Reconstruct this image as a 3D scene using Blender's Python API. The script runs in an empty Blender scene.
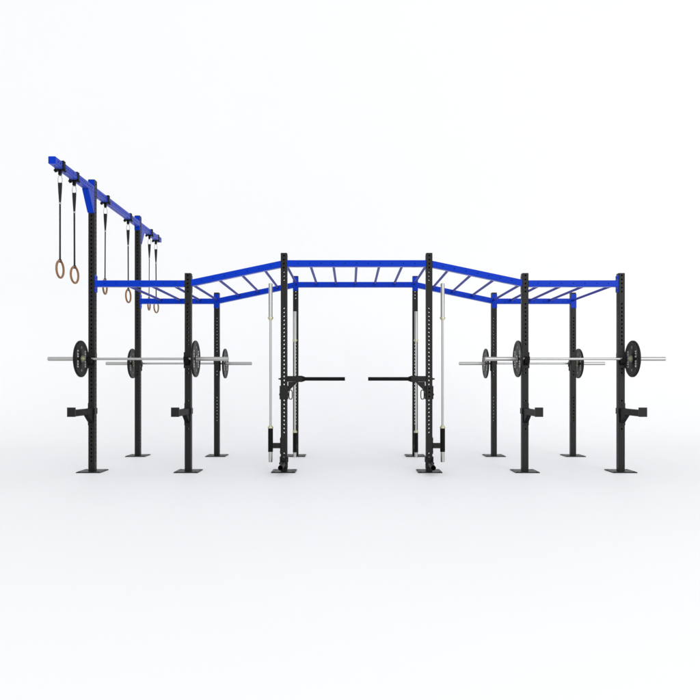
import bpy, bmesh, math, random
from mathutils import Vector, Matrix
PI = math.pi
random.seed(3)
sc = bpy.context.scene
COL = sc.collection

# ------------------------------------------------------------------ materials
def mat(name, base, rough=.4, metal=0., spec=.5, bump=0., bscale=600., var=0., vscale=6., rvar=0., stretch=None):
    m = bpy.data.materials.new(name); m.use_nodes = True
    nt = m.node_tree; b = nt.nodes['Principled BSDF']
    b.inputs['Base Color'].default_value = (*base, 1)
    b.inputs['Roughness'].default_value = rough
    b.inputs['Metallic'].default_value = metal
    b.inputs['Specular IOR Level'].default_value = spec
    tc = nt.nodes.new('ShaderNodeTexCoord'); src = tc.outputs['Object']
    if stretch:
        mp = nt.nodes.new('ShaderNodeMapping'); mp.inputs['Scale'].default_value = stretch
        nt.links.new(src, mp.inputs['Vector']); src = mp.outputs['Vector']
    if bump:
        n = nt.nodes.new('ShaderNodeTexNoise'); n.inputs['Scale'].default_value = bscale
        n.inputs['Detail'].default_value = 3
        bu = nt.nodes.new('ShaderNodeBump'); bu.inputs['Strength'].default_value = bump
        bu.inputs['Distance'].default_value = .0006
        nt.links.new(src, n.inputs['Vector']); nt.links.new(n.outputs['Fac'], bu.inputs['Height'])
        nt.links.new(bu.outputs['Normal'], b.inputs['Normal'])
    if var or rvar:
        n2 = nt.nodes.new('ShaderNodeTexNoise'); n2.inputs['Scale'].default_value = vscale
        n2.inputs['Detail'].default_value = 5
        nt.links.new(src, n2.inputs['Vector'])
        if var:
            mx = nt.nodes.new('ShaderNodeMix'); mx.data_type = 'RGBA'
            mx.inputs['A'].default_value = (*[max(0, c*(1-var)) for c in base], 1)
            mx.inputs['B'].default_value = (*[min(1, c*(1+var)) for c in base], 1)
            nt.links.new(n2.outputs['Fac'], mx.inputs['Factor']); nt.links.new(mx.outputs['Result'], b.inputs['Base Color'])
        if rvar:
            mr = nt.nodes.new('ShaderNodeMapRange')
            mr.inputs['To Min'].default_value = max(0, rough-rvar); mr.inputs['To Max'].default_value = rough+rvar
            nt.links.new(n2.outputs['Fac'], mr.inputs['Value']); nt.links.new(mr.outputs['Result'], b.inputs['Roughness'])
    return m

M = dict(
    black=mat('black_powder_coat', (.0092,.0090,.0084), .44, 0, .19, .30, 420, .15, 5, .05),
    blue=mat('blue_powder_coat', (.0004,.033,.44), .30, 0, .07, .10, 420, .05, 5, .04),
    rung=mat('blue_powder_coat_shaded', (.009,.016,.27), .42, 0, .10, .10, 420, .05, 5, .04),  # same blue paint as the beams, with the rungs' shade put into the colour
    plastic=mat('black_plastic', (.004,.004,.0042), .5, 0, .09, .2, 300),
    rubber=mat('black_rubber', (.0055,.0055,.0052), .48, 0, .18, .4, 220, .25, 20),
    steel=mat('brushed_steel', (.43,.43,.415), .38, 1, .5, 0, 240, .05, 30, .04),
    chrome=mat('polished_steel', (.42,.42,.42), .25, 1, .5, 0, 200, .04, 20),
    brass=mat('yellow_zinc', (.50,.49,.34), .38, .7, .5, 0, 200, .06, 30),
    white=mat('white_print', (.62,.62,.60), .55, 0, .3, .1, 200, .04, 40),
    greyp=mat('grey_print', (.22,.22,.21), .5, 0, .3, .1, 200, .05, 40),
    wood=mat('varnished_wood', (.24,.115,.042), .4, 0, .4, .15, 90, .35, 40, .05, (1,1,5)),
    web=mat('nylon_webbing', (.016,.017,.018), .75, 0, .2, .6, 700, .3, 60),
    floor=mat('white_studio_floor', (.845,.848,.852), .62, 0, .5, .15, 60, .008, .7, .02),
)

for k, wgt in (('blue', .20),):
    b_ = M[k].node_tree.nodes['Principled BSDF']; b_.inputs['Sheen Weight'].default_value = wgt; b_.inputs['Sheen Roughness'].default_value = .35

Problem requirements
Omitting all images, print the listing exactly.

Correct answer
Reconstruct this image as a 3D scene using Blender's Python API. The script runs in an empty Blender scene.
import bpy, bmesh, math, random
from mathutils import Vector, Matrix
PI = math.pi
random.seed(3)
sc = bpy.context.scene
COL = sc.collection

# ------------------------------------------------------------------ materials
def mat(name, base, rough=.4, metal=0., spec=.5, bump=0., bscale=600., var=0., vscale=6., rvar=0., stretch=None):
    m = bpy.data.materials.new(name); m.use_nodes = True
    nt = m.node_tree; b = nt.nodes['Principled BSDF']
    b.inputs['Base Color'].default_value = (*base, 1)
    b.inputs['Roughness'].default_value = rough
    b.inputs['Metallic'].default_value = metal
    b.inputs['Specular IOR Level'].default_value = spec
    tc = nt.nodes.new('ShaderNodeTexCoord'); src = tc.outputs['Object']
    if stretch:
        mp = nt.nodes.new('ShaderNodeMapping'); mp.inputs['Scale'].default_value = stretch
        nt.links.new(src, mp.inputs['Vector']); src = mp.outputs['Vector']
    if bump:
        n = nt.nodes.new('ShaderNodeTexNoise'); n.inputs['Scale'].default_value = bscale
        n.inputs['Detail'].default_value = 3
        bu = nt.nodes.new('ShaderNodeBump'); bu.inputs['Strength'].default_value = bump
        bu.inputs['Distance'].default_value = .0006
        nt.links.new(src, n.inputs['Vector']); nt.links.new(n.outputs['Fac'], bu.inputs['Height'])
        nt.links.new(bu.outputs['Normal'], b.inputs['Normal'])
    if var or rvar:
        n2 = nt.nodes.new('ShaderNodeTexNoise'); n2.inputs['Scale'].default_value = vscale
        n2.inputs['Detail'].default_value = 5
        nt.links.new(src, n2.inputs['Vector'])
        if var:
            mx = nt.nodes.new('ShaderNodeMix'); mx.data_type = 'RGBA'
            mx.inputs['A'].default_value = (*[max(0, c*(1-var)) for c in base], 1)
            mx.inputs['B'].default_value = (*[min(1, c*(1+var)) for c in base], 1)
            nt.links.new(n2.outputs['Fac'], mx.inputs['Factor']); nt.links.new(mx.outputs['Result'], b.inputs['Base Color'])
        if rvar:
            mr = nt.nodes.new('ShaderNodeMapRange')
            mr.inputs['To Min'].default_value = max(0, rough-rvar); mr.inputs['To Max'].default_value = rough+rvar
            nt.links.new(n2.outputs['Fac'], mr.inputs['Value']); nt.links.new(mr.outputs['Result'], b.inputs['Roughness'])
    return m

M = dict(
    black=mat('black_powder_coat', (.0092,.0090,.0084), .44, 0, .19, .30, 420, .15, 5, .05),
    blue=mat('blue_powder_coat', (.0004,.033,.44), .30, 0, .07, .10, 420, .05, 5, .04),
    rung=mat('blue_powder_coat_shaded', (.009,.016,.27), .42, 0, .10, .10, 420, .05, 5, .04),  # same blue paint as the beams, with the rungs' shade put into the colour
    plastic=mat('black_plastic', (.004,.004,.0042), .5, 0, .09, .2, 300),
    rubber=mat('black_rubber', (.0055,.0055,.0052), .48, 0, .18, .4, 220, .25, 20),
    steel=mat('brushed_steel', (.43,.43,.415), .38, 1, .5, 0, 240, .05, 30, .04),
    chrome=mat('polished_steel', (.42,.42,.42), .25, 1, .5, 0, 200, .04, 20),
    brass=mat('yellow_zinc', (.50,.49,.34), .38, .7, .5, 0, 200, .06, 30),
    white=mat('white_print', (.62,.62,.60), .55, 0, .3, .1, 200, .04, 40),
    greyp=mat('grey_print', (.22,.22,.21), .5, 0, .3, .1, 200, .05, 40),
    wood=mat('varnished_wood', (.24,.115,.042), .4, 0, .4, .15, 90, .35, 40, .05, (1,1,5)),
    web=mat('nylon_webbing', (.016,.017,.018), .75, 0, .2, .6, 700, .3, 60),
    floor=mat('white_studio_floor', (.845,.848,.852), .62, 0, .5, .15, 60, .008, .7, .02),
)

for k, wgt in (('blue', .20),):
    b_ = M[k].node_tree.nodes['Principled BSDF']; b_.inputs['Sheen Weight'].default_value = wgt; b_.inputs['Sheen Roughness'].default_value = .35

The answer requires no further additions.